Task details —
Transcribe every line exactly. Leave the pictures behind.

Supplied information —
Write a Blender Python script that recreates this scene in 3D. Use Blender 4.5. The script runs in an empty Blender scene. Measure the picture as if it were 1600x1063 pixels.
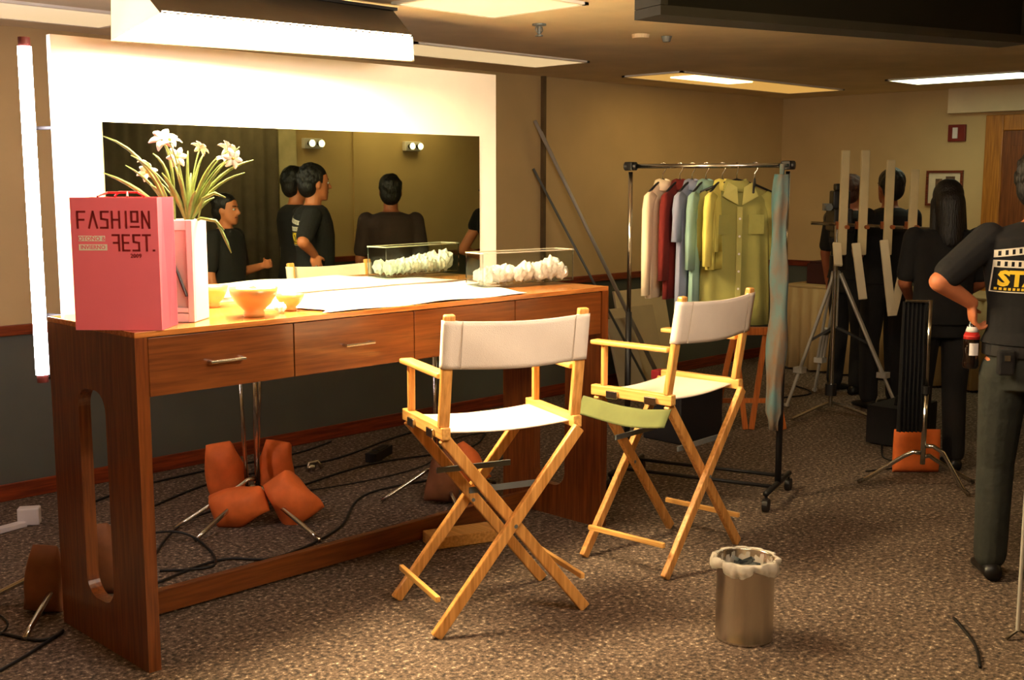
import bpy, bmesh, math, random
from mathutils import Vector, Matrix, Euler
random.seed(7)
PI = math.pi
V = Vector
col = bpy.context.scene.collection
sc = bpy.context.scene

# ------------------------------------------------------------ camera
cam_d = bpy.data.cameras.new('camera')
cam = bpy.data.objects.new('camera', cam_d); col.objects.link(cam)
cam_d.sensor_width = 36; cam_d.lens = 36 * 1800 / 1600
cam_d.clip_start = .05; cam_d.clip_end = 60
AZ = math.radians(44.8); PITCH = math.atan2(246.5, 1800)
cam.location = (0, 0, 1.65)
cam.rotation_euler = (PI / 2 - PITCH, 0, AZ - PI / 2)
sc.camera = cam
# ------------------------------------------------------------ view and world
sc.view_settings.view_transform = 'Standard'
sc.view_settings.look = 'None'
sc.view_settings.exposure = 0.0
sc.view_settings.gamma = 1.0
sc.view_settings.use_curve_mapping = False
w = bpy.data.worlds.new('world'); sc.world = w; w.use_nodes = True
w.node_tree.nodes['Background'].inputs[0].default_value = (1, .75, .5, 1)
w.node_tree.nodes['Background'].inputs[1].default_value = .02
# strengths of the room's own lights and of the added ones
S_NEAR = 44.0       # soft box near the photographer, shining away from us
S_SOFT = 135.0       # soft box over the desk
S_TUBE = 46.0       # upright tube by the white board
S_ADDED = 4.6        # added unseen ceiling lights, brightening the foreground and the mirrored side wall
S_FAR = 5.0         # two lit ceiling lights in the far part of the room
S_WALL = 5.0


# ------------------------------------------------------------ materials
def lin(c):
    return tuple(((x / 255) / 12.92 if x / 255 <= .04045 else ((x / 255 + .055) / 1.055) ** 2.4) for x in c) + (1,)


MATS = {}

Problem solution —
Write a Blender Python script that recreates this scene in 3D. Use Blender 4.5. The script runs in an empty Blender scene. Measure the picture as if it were 1600x1063 pixels.
import bpy, bmesh, math, random
from mathutils import Vector, Matrix, Euler
random.seed(7)
PI = math.pi
V = Vector
col = bpy.context.scene.collection
sc = bpy.context.scene

# ------------------------------------------------------------ camera
cam_d = bpy.data.cameras.new('camera')
cam = bpy.data.objects.new('camera', cam_d); col.objects.link(cam)
cam_d.sensor_width = 36; cam_d.lens = 36 * 1800 / 1600
cam_d.clip_start = .05; cam_d.clip_end = 60
AZ = math.radians(44.8); PITCH = math.atan2(246.5, 1800)
cam.location = (0, 0, 1.65)
cam.rotation_euler = (PI / 2 - PITCH, 0, AZ - PI / 2)
sc.camera = cam
# ------------------------------------------------------------ view and world
sc.view_settings.view_transform = 'Standard'
sc.view_settings.look = 'None'
sc.view_settings.exposure = 0.0
sc.view_settings.gamma = 1.0
sc.view_settings.use_curve_mapping = False
w = bpy.data.worlds.new('world'); sc.world = w; w.use_nodes = True
w.node_tree.nodes['Background'].inputs[0].default_value = (1, .75, .5, 1)
w.node_tree.nodes['Background'].inputs[1].default_value = .02
# strengths of the room's own lights and of the added ones
S_NEAR = 44.0       # soft box near the photographer, shining away from us
S_SOFT = 135.0       # soft box over the desk
S_TUBE = 46.0       # upright tube by the white board
S_ADDED = 4.6        # added unseen ceiling lights, brightening the foreground and the mirrored side wall
S_FAR = 5.0         # two lit ceiling lights in the far part of the room
S_WALL = 5.0


# ------------------------------------------------------------ materials
def lin(c):
    return tuple(((x / 255) / 12.92 if x / 255 <= .04045 else ((x / 255 + .055) / 1.055) ** 2.4) for x in c) + (1,)


MATS = {}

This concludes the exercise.